Over on the Single Dad Laughing Facebook page, I asked the question: “Knowing that I might use it in a blog post, what is the most embarrassing thing a stranger has ever caught you doing?”

Just as I suspected. You guys rocked my laughing world with your hilarious replies. Here are all the ones for the second batch!

  1. While staying out of town partying with friends at a rock show, at the hotel afterwards, I had to run to the car, so I pulled all of my hair and made a Pebbles hair-do and ran into what I thought was our room and as it turned out… It was not our room, it was couple naked on their bed going at it in full force. Except when I jumped in the room from the open sliding door, I yelled “TADAAAA” and did a weird dance and they screamed and I screamed and ran and found my actual room, LOL.
  2. I was dressed up in lingerie waiting for my honey to come home, and decided to start a fire in fireplace. Unfortunately the Flu was closed and I could not get it open so my neighbor came running over because smoke was billowing out of my house. He found me in heels, hose, a garter belt and not a whole lot else frantically trying to get the flu open. He averted his eyes, opened the flu and then quickly went back home.
  3. Digging through the dumpster on Christmas morning to find the cords that came with my new sewing machine. This Hispanic church was driving around giving out boxes to the less fortunate. We tried explaining, but English was our barrier. I ended up with a pencil box and a Hooked on Phonics type book to help me learn to read.
  4. As a tween at our local amusement park I wore my bikini top around all day and while on a roller coaster it flew off and landed on the guy’s head behind me.
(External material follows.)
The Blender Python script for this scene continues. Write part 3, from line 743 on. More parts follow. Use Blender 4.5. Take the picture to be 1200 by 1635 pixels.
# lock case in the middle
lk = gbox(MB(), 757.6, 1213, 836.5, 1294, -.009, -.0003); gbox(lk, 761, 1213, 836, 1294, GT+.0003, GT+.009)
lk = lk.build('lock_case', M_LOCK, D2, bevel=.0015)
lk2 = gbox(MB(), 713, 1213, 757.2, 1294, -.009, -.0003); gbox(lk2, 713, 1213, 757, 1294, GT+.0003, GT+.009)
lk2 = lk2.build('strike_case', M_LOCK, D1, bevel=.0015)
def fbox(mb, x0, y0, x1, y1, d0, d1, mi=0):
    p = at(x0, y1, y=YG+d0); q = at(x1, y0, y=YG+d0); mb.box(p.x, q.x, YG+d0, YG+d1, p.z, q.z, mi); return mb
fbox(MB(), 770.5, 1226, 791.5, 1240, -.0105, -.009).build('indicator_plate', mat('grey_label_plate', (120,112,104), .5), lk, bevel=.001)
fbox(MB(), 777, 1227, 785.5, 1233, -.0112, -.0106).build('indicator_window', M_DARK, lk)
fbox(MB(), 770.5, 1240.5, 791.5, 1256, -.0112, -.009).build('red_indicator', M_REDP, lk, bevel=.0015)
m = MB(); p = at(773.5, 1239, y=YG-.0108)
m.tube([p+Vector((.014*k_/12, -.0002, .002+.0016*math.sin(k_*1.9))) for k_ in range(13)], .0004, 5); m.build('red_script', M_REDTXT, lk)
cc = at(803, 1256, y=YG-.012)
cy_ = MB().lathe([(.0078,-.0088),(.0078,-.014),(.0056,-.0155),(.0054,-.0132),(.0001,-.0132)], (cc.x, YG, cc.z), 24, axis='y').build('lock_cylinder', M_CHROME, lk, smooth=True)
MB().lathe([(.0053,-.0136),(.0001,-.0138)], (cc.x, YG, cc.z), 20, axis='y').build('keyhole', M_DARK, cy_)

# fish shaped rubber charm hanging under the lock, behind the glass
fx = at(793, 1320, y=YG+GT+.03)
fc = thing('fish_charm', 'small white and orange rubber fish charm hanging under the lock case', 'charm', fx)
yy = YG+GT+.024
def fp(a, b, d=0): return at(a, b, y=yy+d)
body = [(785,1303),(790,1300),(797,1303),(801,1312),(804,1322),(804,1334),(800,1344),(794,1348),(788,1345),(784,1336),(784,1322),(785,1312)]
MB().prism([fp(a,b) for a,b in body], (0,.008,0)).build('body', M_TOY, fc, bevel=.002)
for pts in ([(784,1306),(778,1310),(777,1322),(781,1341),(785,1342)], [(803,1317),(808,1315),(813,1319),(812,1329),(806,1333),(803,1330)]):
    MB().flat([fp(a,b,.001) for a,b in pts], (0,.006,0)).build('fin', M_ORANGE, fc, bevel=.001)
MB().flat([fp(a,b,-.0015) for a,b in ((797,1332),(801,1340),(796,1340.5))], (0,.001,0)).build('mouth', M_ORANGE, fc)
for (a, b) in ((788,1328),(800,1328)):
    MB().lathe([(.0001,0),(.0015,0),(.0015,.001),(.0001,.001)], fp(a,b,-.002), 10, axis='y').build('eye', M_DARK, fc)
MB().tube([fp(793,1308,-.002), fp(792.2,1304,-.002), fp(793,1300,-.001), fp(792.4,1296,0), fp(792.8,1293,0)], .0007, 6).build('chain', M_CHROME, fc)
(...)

  5. Ummmmm… grabbing an ass! And I mean the super sexy caress the ass (way low) kind of ass grab! I walked into a dark theatre and thought it was my husband standing there waiting for me so we could take our seats….yeah, NO. I was all up on some strange guy’s butt! His response? “Uh, hi there?!” I about DIED!
  6. I was shopping and had a bee fly up the sleeve of my shirt.. Im allergic to bees so I naturally went into a panic and ripped of my shirt… Standing there in my bra with store owner and 2 customers… All were males btw… LMAO!
  7. I was a new mom and exhausted when the fed ex guy came to the door I answered it not remembering I had on my favorite worn out sleep shirt that just happens to have a huge hole where my nipple is. I couldn’t figure out why he was staring at me dumbfounded until I accepted the package closed the door and glanced down.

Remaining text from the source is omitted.